» Task goal
Copy out exactly the lines from the start of the data to the line containing "EYE = np.array([0, 0, CH])". Include both.

————————

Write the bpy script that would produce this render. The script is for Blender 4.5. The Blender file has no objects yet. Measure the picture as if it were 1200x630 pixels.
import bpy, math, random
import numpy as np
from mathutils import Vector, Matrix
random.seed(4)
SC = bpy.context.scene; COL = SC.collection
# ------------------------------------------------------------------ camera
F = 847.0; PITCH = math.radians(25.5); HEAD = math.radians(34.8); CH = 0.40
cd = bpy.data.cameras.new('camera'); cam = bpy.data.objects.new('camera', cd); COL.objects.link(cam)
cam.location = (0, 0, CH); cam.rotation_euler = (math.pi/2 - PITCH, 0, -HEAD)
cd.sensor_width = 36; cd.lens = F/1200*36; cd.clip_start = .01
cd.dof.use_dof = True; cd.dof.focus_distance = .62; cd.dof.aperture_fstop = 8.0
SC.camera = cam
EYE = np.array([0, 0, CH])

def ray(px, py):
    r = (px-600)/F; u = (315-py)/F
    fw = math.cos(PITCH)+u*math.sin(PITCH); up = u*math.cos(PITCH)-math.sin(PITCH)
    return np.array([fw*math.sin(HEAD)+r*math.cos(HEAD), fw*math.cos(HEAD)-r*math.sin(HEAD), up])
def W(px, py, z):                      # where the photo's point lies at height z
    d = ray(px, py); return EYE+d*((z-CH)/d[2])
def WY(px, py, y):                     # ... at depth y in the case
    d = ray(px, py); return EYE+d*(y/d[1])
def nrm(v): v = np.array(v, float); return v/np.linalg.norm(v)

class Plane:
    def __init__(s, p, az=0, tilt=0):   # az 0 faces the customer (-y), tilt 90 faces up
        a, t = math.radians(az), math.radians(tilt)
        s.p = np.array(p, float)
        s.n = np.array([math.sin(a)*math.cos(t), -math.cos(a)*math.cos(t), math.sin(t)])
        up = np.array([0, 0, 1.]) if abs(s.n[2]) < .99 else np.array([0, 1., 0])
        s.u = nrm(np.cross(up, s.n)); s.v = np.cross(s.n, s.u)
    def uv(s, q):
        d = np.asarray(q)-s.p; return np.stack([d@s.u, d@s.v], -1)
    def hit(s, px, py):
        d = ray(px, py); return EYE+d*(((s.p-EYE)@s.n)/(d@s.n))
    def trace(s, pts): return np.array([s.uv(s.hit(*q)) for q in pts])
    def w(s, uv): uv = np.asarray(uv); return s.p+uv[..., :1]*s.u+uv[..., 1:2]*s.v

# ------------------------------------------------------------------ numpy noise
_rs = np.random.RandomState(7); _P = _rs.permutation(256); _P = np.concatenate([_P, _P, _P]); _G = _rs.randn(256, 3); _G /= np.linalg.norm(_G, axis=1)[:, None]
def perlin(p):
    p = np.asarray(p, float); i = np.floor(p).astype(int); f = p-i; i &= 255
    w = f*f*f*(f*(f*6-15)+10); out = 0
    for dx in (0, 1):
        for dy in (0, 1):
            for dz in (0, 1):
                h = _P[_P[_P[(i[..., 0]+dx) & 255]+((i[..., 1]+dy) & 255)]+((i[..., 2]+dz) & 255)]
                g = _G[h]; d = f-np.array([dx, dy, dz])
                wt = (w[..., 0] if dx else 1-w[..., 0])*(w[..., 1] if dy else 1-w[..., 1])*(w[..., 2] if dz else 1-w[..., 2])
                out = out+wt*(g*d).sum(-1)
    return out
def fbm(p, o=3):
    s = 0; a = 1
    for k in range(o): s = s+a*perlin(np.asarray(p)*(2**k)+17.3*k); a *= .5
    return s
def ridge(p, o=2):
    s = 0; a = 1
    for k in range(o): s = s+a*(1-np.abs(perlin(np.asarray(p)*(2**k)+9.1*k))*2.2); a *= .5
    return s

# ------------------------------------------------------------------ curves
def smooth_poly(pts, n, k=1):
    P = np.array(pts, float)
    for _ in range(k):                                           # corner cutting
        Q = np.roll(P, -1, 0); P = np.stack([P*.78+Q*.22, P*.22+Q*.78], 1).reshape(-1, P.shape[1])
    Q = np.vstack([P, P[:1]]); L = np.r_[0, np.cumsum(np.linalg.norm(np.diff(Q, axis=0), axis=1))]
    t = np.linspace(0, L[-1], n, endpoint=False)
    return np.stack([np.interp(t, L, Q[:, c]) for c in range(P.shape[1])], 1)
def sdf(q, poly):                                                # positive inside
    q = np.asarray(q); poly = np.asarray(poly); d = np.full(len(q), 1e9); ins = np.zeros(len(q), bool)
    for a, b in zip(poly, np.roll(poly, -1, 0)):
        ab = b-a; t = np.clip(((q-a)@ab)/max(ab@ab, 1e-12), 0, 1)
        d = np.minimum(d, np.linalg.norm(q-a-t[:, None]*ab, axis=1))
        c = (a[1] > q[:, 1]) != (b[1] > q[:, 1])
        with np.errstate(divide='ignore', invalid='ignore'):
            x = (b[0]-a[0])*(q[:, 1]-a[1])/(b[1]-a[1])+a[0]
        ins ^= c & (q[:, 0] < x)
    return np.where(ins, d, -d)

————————

» The solution
Write the bpy script that would produce this render. The script is for Blender 4.5. The Blender file has no objects yet. Measure the picture as if it were 1200x630 pixels.
import bpy, math, random
import numpy as np
from mathutils import Vector, Matrix
random.seed(4)
SC = bpy.context.scene; COL = SC.collection
# ------------------------------------------------------------------ camera
F = 847.0; PITCH = math.radians(25.5); HEAD = math.radians(34.8); CH = 0.40
cd = bpy.data.cameras.new('camera'); cam = bpy.data.objects.new('camera', cd); COL.objects.link(cam)
cam.location = (0, 0, CH); cam.rotation_euler = (math.pi/2 - PITCH, 0, -HEAD)
cd.sensor_width = 36; cd.lens = F/1200*36; cd.clip_start = .01
cd.dof.use_dof = True; cd.dof.focus_distance = .62; cd.dof.aperture_fstop = 8.0
SC.camera = cam
EYE = np.array([0, 0, CH])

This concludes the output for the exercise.